• _PROBLEM TO WORK ON_
Can you find the lines of the listing that include "scene" and copy every one?

• _DATASET EXTRACT_

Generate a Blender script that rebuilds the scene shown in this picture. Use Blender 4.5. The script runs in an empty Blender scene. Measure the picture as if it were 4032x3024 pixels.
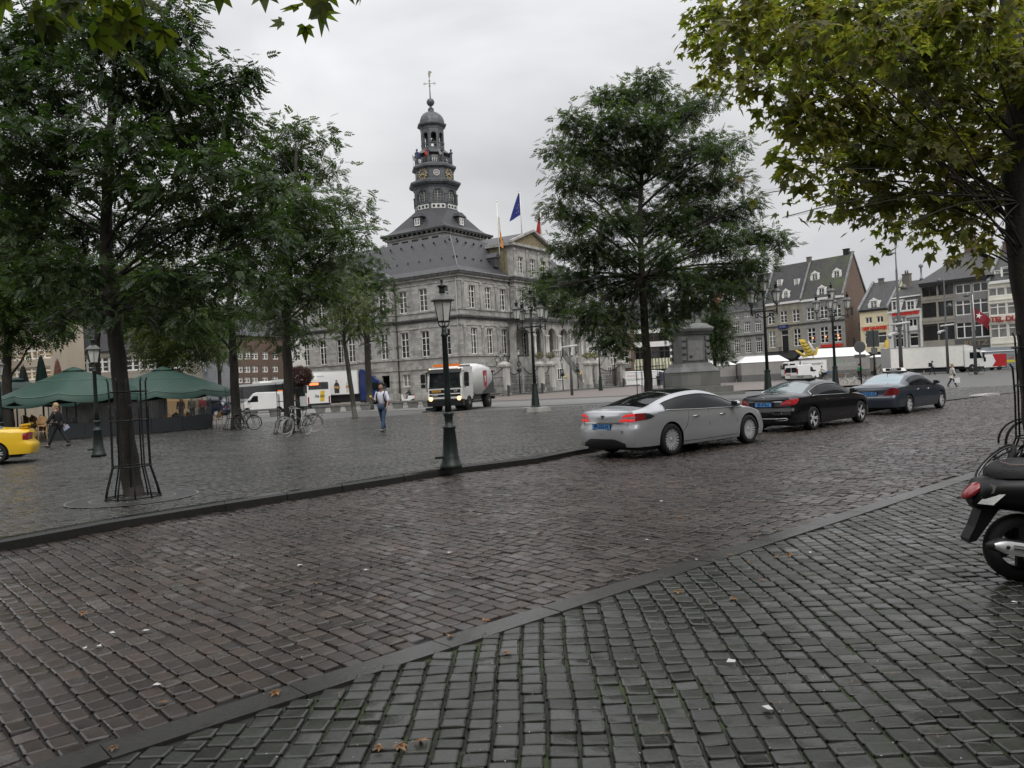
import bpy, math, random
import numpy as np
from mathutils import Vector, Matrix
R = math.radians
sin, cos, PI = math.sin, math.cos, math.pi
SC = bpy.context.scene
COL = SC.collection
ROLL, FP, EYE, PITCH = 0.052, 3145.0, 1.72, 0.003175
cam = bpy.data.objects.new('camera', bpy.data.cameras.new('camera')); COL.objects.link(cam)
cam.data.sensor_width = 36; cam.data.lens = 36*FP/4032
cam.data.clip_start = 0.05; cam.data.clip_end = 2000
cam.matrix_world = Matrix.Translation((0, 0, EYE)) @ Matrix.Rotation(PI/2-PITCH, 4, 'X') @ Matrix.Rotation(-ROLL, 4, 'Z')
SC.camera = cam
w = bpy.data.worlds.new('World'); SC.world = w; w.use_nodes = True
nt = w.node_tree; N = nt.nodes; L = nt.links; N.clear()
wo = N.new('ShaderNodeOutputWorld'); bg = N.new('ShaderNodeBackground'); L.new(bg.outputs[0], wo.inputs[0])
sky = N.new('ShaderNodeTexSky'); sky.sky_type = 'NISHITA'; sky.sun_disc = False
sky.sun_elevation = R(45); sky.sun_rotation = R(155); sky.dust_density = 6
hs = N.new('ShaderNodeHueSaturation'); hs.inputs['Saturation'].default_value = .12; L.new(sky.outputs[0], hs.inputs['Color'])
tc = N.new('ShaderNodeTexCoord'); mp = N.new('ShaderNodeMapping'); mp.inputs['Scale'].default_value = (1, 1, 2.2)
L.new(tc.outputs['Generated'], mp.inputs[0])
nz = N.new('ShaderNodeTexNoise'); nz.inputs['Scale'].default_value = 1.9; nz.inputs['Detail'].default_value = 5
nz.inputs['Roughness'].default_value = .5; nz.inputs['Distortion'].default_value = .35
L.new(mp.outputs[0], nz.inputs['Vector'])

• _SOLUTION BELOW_
Generate a Blender script that rebuilds the scene shown in this picture. Use Blender 4.5. The script runs in an empty Blender scene. Measure the picture as if it were 4032x3024 pixels.
SC = bpy.context.scene